The guy's obviously smart. Hip. Cool. Gracious and graceful. His moderate tone conveys passion. He appears pragmatic yet comes across as a man of ideals. Being new to the national scene makes him an ideal screen upon which the country can project its pen-up hopes for a leader on horseback to ride in, rescue the distressed damsel, chase off the villains and crooks, restore decency and honor to the shining city on the hill.
Yes, Barack Obama's got a lot going on for him at the moment. So much that he admits he's thinking about running for president. Plus, he's
black. This gives him precisely what Colin Powell possessed a decade ago: the status of a black person with the stature and credibility to make a serious run for the White House.
Which means, of course, that the rest of us must brace for a new round of extravagant posturing from liberals, who predictably end up sounding like racist imbeciles whenever they proceed to tell us how good they are on "race issues."

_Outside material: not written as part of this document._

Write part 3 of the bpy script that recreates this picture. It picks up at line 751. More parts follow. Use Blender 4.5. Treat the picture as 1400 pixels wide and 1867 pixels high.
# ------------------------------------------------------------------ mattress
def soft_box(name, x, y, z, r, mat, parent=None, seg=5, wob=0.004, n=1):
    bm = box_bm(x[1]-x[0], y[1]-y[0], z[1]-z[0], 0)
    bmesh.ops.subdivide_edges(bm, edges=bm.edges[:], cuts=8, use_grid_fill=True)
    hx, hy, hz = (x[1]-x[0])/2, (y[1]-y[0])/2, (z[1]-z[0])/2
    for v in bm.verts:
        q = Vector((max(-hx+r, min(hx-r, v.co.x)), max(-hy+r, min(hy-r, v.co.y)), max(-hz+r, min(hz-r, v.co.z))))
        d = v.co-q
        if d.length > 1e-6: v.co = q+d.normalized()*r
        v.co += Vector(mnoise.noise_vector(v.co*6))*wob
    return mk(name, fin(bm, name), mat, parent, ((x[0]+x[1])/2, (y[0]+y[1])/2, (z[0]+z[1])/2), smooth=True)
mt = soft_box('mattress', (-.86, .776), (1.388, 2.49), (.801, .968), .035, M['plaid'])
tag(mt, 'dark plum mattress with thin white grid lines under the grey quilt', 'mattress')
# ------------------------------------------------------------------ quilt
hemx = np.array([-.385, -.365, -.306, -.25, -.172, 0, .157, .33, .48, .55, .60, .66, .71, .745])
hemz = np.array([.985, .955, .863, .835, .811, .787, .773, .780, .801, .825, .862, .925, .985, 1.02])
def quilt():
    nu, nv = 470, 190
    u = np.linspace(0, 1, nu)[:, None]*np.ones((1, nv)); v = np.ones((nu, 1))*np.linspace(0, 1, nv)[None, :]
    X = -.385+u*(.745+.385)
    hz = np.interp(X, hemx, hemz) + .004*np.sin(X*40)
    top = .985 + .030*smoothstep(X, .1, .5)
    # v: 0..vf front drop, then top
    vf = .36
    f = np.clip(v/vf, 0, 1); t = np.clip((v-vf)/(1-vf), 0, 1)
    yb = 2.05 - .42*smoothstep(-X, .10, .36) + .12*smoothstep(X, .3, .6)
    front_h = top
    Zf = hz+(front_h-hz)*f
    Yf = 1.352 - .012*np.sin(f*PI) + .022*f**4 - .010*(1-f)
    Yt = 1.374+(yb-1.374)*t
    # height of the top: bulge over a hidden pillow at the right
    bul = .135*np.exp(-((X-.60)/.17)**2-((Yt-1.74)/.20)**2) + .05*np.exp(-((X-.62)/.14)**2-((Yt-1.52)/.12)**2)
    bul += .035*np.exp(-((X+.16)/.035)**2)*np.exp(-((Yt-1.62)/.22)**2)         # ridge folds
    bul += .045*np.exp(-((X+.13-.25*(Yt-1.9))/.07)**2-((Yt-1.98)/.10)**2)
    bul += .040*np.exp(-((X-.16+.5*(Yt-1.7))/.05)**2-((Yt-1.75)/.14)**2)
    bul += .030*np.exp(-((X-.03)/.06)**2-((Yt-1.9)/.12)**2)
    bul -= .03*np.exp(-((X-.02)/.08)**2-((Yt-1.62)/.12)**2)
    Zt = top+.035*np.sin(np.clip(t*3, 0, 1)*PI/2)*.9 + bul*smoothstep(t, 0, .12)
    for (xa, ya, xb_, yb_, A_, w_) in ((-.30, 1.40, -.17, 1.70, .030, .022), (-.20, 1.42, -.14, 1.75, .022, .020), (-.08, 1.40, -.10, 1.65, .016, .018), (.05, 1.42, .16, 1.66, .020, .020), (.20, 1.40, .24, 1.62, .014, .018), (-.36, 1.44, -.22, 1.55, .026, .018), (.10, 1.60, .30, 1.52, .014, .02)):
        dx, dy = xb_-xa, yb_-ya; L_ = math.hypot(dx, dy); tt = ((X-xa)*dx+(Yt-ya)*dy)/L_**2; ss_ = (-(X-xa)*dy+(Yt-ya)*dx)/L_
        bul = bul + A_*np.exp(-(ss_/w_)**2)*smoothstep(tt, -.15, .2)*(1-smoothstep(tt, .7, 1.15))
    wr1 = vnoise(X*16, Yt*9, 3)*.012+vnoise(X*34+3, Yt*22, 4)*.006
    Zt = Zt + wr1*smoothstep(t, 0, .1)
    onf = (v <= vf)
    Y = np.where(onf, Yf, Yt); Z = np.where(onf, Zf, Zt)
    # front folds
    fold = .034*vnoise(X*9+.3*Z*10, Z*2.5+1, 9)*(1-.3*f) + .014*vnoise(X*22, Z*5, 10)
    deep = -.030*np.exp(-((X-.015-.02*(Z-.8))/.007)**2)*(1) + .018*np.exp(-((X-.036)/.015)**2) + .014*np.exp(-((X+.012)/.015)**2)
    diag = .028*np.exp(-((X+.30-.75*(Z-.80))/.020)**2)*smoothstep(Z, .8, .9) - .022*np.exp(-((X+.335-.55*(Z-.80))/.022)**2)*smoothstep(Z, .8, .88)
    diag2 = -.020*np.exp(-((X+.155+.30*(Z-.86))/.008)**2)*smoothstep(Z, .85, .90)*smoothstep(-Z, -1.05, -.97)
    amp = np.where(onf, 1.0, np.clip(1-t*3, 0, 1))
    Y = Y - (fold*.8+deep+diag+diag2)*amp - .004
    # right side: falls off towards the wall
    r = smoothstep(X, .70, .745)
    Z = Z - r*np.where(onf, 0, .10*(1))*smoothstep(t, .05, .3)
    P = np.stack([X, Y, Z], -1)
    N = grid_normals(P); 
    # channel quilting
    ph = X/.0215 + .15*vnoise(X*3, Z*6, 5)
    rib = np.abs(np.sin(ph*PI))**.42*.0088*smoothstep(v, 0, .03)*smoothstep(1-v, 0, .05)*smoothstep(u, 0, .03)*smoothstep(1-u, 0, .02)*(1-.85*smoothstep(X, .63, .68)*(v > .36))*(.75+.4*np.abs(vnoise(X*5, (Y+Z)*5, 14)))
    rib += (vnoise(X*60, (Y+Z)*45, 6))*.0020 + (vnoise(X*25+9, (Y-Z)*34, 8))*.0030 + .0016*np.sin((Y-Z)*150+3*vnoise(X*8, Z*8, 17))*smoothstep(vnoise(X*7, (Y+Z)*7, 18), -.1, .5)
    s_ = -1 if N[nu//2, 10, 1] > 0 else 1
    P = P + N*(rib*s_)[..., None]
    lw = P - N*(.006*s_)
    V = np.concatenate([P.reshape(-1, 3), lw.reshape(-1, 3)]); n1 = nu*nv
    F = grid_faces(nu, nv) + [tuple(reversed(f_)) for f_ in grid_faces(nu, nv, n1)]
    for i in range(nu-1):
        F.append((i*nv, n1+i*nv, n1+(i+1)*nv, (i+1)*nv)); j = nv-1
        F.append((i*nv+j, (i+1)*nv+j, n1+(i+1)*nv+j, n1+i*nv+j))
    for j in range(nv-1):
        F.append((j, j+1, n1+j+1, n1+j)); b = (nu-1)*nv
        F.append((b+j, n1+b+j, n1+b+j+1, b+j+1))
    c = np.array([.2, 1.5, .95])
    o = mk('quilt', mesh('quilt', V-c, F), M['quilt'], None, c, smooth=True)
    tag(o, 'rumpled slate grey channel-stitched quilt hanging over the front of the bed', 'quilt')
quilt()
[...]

Consider, for instance, columnist Richard Cohen's
analysis of the Obama phenomenon:
After eight years of George W. Bush and his narcissistic foreign policy -- me, me, us, us -- it would be great to have a president who presents a different message just by his complexion and who compensates, if anything can, for how Iraq has tarnished America's reputation, particularly in the Third World.
What's amazing is not that Cohen should offer up such a fatuous stereotype (previously he declared the very existence of Israel to be a "mistake") but that civil rights leaders didn't immediately take him to task for declaring that Obama's message and skin color are synonymous. How different, really, is Cohen's thinking from old-time white racist notions of the way that "darkies" and "coloreds"
are, based solely on skin pigment? It's hard to distinguish the left's allegedly progressive embrace of racial identity politics from Jim Crow's confidence that skin color is destiny.
If Obama decides to run the presidential gauntlet, liberals will expect him to "think like a black man" and fully embrace the culture of victimhood that encourages black dependence on the good intentions of self-annointed civil rights leaders and the self-congratulatory virtue of scribes like Cohen. Should Obama step out of line and dare to emphasize achievement based on individual merit, you can bet he'll be declared "inauthentically black" or a "traitor to his race."
Lest you think I'm lost in hyperbole, recall some of the brickbats thrown at Clarence Thomas during his Supreme Court confirmation hearings. For the high crime of thinking conservative thoughts while being black, Judge Leon Higginbotham declared Thomas to be "afflicted with racial self-hatred." For not supporting affirmative action, Thomas had "ethnically ceased being an African-American, said Columbia professor Manning Marable. Clarence's problem is simply he "doesn't think like a black," offered Derrick Bell of Harvard Law School).
And then there's ranking Democrat member of Congress who chided black Maryland Lt. Gov. Michael Steele's "slavish" devotion to the Republican Party. Charming.
How distant such race-mongering seems from the simple message of the placard held aloft by a black male during the early civil rights movement: "I am a man." The holder of the sign was not making a gender statement. Nor was he fishing for a compliment about his complexion. The man was asking — demanding, actually — precisely not to be judged by the color of his skin. "See me as a human being." Staying put on a bus seat, Rosa Parks had said the same thing.
None of this is intended to take anything away from your magnificent moment, Sen. Obama. Congratulations on a successful first ten days as a national icon. You do cut a dashing figure! Now, watch your back. There are people out to get you. This time not the Klan, nor Jim Crow, but still a group that wants you to behave the way a black man is "supposed" to. Liberals who claim to admire you, like Richard Cohen.